● PROBLEM
Can you transcribe every line exactly and leave the pictures behind?

[3D scene scripts]
--- Begin ---

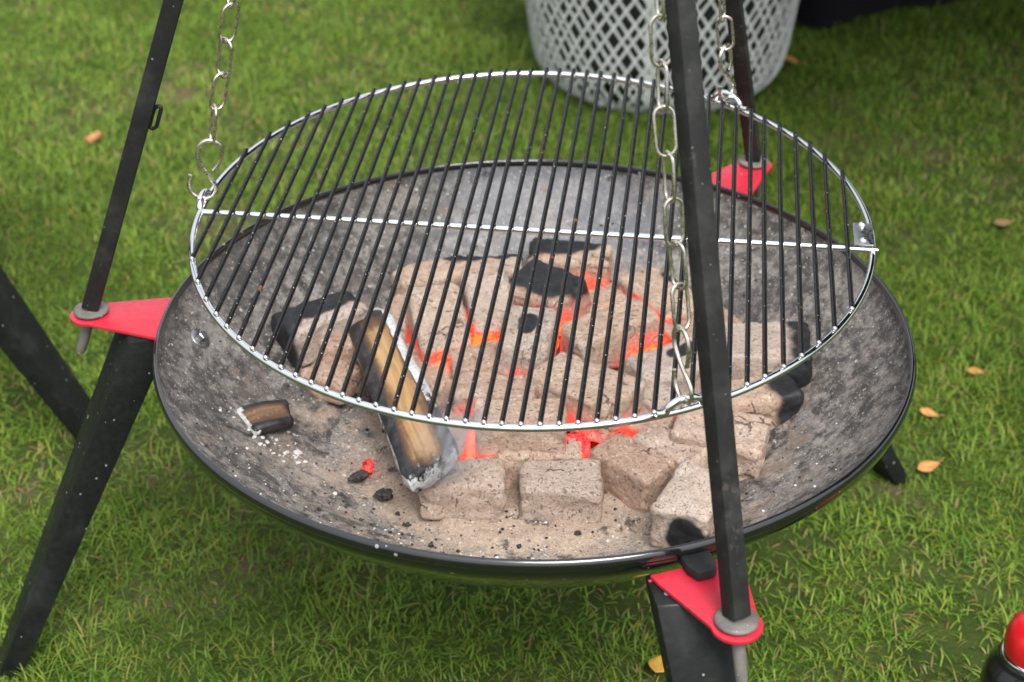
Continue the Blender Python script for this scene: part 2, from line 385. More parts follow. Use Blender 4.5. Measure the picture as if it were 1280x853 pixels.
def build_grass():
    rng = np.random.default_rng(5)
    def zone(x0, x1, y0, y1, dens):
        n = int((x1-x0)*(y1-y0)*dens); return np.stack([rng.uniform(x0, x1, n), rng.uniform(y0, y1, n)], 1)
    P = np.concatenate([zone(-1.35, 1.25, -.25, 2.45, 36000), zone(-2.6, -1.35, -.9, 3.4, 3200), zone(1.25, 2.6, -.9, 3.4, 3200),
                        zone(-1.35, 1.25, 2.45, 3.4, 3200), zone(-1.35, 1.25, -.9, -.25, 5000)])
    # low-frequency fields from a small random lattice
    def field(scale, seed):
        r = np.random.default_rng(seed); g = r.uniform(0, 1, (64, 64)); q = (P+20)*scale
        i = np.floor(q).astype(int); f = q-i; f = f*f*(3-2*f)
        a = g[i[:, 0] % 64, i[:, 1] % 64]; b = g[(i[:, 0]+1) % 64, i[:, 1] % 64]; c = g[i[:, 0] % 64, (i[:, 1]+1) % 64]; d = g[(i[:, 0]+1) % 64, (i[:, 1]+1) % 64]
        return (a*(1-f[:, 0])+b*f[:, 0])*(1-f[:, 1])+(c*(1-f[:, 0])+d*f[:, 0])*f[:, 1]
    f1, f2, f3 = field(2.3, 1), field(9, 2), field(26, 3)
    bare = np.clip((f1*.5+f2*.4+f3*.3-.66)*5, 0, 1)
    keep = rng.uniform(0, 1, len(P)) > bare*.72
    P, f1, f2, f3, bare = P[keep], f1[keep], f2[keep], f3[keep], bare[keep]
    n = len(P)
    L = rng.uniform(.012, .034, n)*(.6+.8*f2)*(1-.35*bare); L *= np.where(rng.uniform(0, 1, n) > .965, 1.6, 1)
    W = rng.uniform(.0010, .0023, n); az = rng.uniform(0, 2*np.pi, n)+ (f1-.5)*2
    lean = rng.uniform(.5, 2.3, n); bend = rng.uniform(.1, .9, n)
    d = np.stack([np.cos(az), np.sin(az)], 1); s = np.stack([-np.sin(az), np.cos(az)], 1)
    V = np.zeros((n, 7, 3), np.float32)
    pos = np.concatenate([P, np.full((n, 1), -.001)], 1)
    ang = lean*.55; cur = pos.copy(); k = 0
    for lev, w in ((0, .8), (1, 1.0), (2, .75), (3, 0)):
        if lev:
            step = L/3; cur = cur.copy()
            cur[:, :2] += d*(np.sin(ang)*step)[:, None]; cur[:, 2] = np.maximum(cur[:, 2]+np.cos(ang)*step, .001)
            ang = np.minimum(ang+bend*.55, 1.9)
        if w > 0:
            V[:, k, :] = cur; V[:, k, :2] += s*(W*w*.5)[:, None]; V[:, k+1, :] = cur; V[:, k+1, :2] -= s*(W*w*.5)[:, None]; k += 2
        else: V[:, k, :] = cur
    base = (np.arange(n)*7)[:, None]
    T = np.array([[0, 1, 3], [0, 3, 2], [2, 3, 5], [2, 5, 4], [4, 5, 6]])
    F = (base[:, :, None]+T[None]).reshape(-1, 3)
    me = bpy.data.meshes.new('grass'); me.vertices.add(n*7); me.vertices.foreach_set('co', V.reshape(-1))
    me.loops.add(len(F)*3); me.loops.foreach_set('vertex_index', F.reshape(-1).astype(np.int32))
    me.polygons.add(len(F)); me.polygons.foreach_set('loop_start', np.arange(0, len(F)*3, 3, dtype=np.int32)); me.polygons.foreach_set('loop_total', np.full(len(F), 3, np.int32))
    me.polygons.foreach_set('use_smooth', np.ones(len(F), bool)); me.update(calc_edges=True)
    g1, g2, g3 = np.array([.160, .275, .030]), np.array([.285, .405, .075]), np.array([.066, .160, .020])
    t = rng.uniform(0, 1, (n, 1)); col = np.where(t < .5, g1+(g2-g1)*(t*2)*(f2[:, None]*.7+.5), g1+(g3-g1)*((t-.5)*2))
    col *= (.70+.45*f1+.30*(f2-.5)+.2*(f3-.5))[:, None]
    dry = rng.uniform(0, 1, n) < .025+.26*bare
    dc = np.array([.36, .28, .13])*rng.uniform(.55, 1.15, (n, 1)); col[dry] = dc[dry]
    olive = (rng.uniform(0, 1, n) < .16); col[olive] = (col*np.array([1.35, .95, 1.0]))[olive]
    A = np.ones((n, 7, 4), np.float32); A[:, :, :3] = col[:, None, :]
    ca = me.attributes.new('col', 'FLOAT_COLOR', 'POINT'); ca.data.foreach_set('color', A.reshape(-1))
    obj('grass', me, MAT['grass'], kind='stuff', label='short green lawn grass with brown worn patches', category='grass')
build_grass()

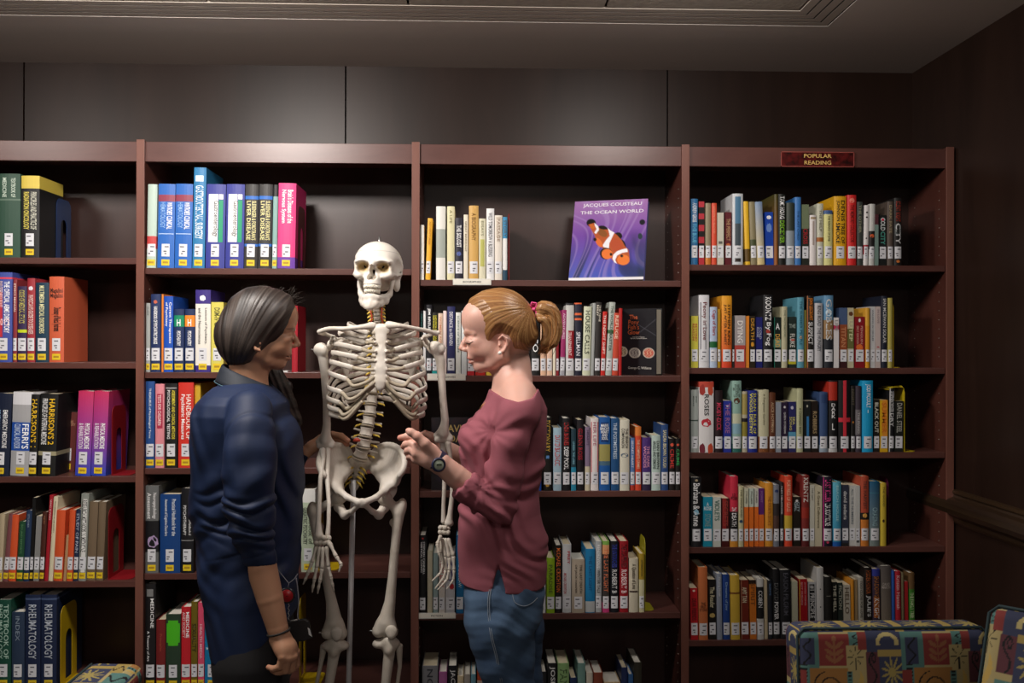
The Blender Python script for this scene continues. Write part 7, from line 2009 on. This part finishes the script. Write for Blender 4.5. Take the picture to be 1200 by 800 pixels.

--- End ---

● ANSWER FOR THE TASK
Continue the Blender Python script for this scene: part 2, from line 385. More parts follow. Use Blender 4.5. Measure the picture as if it were 1280x853 pixels.
def build_grass():
    rng = np.random.default_rng(5)
    def zone(x0, x1, y0, y1, dens):
        n = int((x1-x0)*(y1-y0)*dens); return np.stack([rng.uniform(x0, x1, n), rng.uniform(y0, y1, n)], 1)
    P = np.concatenate([zone(-1.35, 1.25, -.25, 2.45, 36000), zone(-2.6, -1.35, -.9, 3.4, 3200), zone(1.25, 2.6, -.9, 3.4, 3200),
                        zone(-1.35, 1.25, 2.45, 3.4, 3200), zone(-1.35, 1.25, -.9, -.25, 5000)])
    # low-frequency fields from a small random lattice
    def field(scale, seed):
        r = np.random.default_rng(seed); g = r.uniform(0, 1, (64, 64)); q = (P+20)*scale
        i = np.floor(q).astype(int); f = q-i; f = f*f*(3-2*f)
        a = g[i[:, 0] % 64, i[:, 1] % 64]; b = g[(i[:, 0]+1) % 64, i[:, 1] % 64]; c = g[i[:, 0] % 64, (i[:, 1]+1) % 64]; d = g[(i[:, 0]+1) % 64, (i[:, 1]+1) % 64]
        return (a*(1-f[:, 0])+b*f[:, 0])*(1-f[:, 1])+(c*(1-f[:, 0])+d*f[:, 0])*f[:, 1]
    f1, f2, f3 = field(2.3, 1), field(9, 2), field(26, 3)
    bare = np.clip((f1*.5+f2*.4+f3*.3-.66)*5, 0, 1)
    keep = rng.uniform(0, 1, len(P)) > bare*.72
    P, f1, f2, f3, bare = P[keep], f1[keep], f2[keep], f3[keep], bare[keep]
    n = len(P)
    L = rng.uniform(.012, .034, n)*(.6+.8*f2)*(1-.35*bare); L *= np.where(rng.uniform(0, 1, n) > .965, 1.6, 1)
    W = rng.uniform(.0010, .0023, n); az = rng.uniform(0, 2*np.pi, n)+ (f1-.5)*2
    lean = rng.uniform(.5, 2.3, n); bend = rng.uniform(.1, .9, n)
    d = np.stack([np.cos(az), np.sin(az)], 1); s = np.stack([-np.sin(az), np.cos(az)], 1)
    V = np.zeros((n, 7, 3), np.float32)
    pos = np.concatenate([P, np.full((n, 1), -.001)], 1)
    ang = lean*.55; cur = pos.copy(); k = 0
    for lev, w in ((0, .8), (1, 1.0), (2, .75), (3, 0)):
        if lev:
            step = L/3; cur = cur.copy()
            cur[:, :2] += d*(np.sin(ang)*step)[:, None]; cur[:, 2] = np.maximum(cur[:, 2]+np.cos(ang)*step, .001)
            ang = np.minimum(ang+bend*.55, 1.9)
        if w > 0:
            V[:, k, :] = cur; V[:, k, :2] += s*(W*w*.5)[:, None]; V[:, k+1, :] = cur; V[:, k+1, :2] -= s*(W*w*.5)[:, None]; k += 2
        else: V[:, k, :] = cur
    base = (np.arange(n)*7)[:, None]
    T = np.array([[0, 1, 3], [0, 3, 2], [2, 3, 5], [2, 5, 4], [4, 5, 6]])
    F = (base[:, :, None]+T[None]).reshape(-1, 3)
    me = bpy.data.meshes.new('grass'); me.vertices.add(n*7); me.vertices.foreach_set('co', V.reshape(-1))
    me.loops.add(len(F)*3); me.loops.foreach_set('vertex_index', F.reshape(-1).astype(np.int32))
    me.polygons.add(len(F)); me.polygons.foreach_set('loop_start', np.arange(0, len(F)*3, 3, dtype=np.int32)); me.polygons.foreach_set('loop_total', np.full(len(F), 3, np.int32))
    me.polygons.foreach_set('use_smooth', np.ones(len(F), bool)); me.update(calc_edges=True)
    g1, g2, g3 = np.array([.160, .275, .030]), np.array([.285, .405, .075]), np.array([.066, .160, .020])
    t = rng.uniform(0, 1, (n, 1)); col = np.where(t < .5, g1+(g2-g1)*(t*2)*(f2[:, None]*.7+.5), g1+(g3-g1)*((t-.5)*2))
    col *= (.70+.45*f1+.30*(f2-.5)+.2*(f3-.5))[:, None]
    dry = rng.uniform(0, 1, n) < .025+.26*bare
    dc = np.array([.36, .28, .13])*rng.uniform(.55, 1.15, (n, 1)); col[dry] = dc[dry]
    olive = (rng.uniform(0, 1, n) < .16); col[olive] = (col*np.array([1.35, .95, 1.0]))[olive]
    A = np.ones((n, 7, 4), np.float32); A[:, :, :3] = col[:, None, :]
    ca = me.attributes.new('col', 'FLOAT_COLOR', 'POINT'); ca.data.foreach_set('color', A.reshape(-1))
    obj('grass', me, MAT['grass'], kind='stuff', label='short green lawn grass with brown worn patches', category='grass')
build_grass()

The Blender Python script for this scene continues. Write part 7, from line 2009 on. This part finishes the script. Write for Blender 4.5. Take the picture to be 1200 by 800 pixels.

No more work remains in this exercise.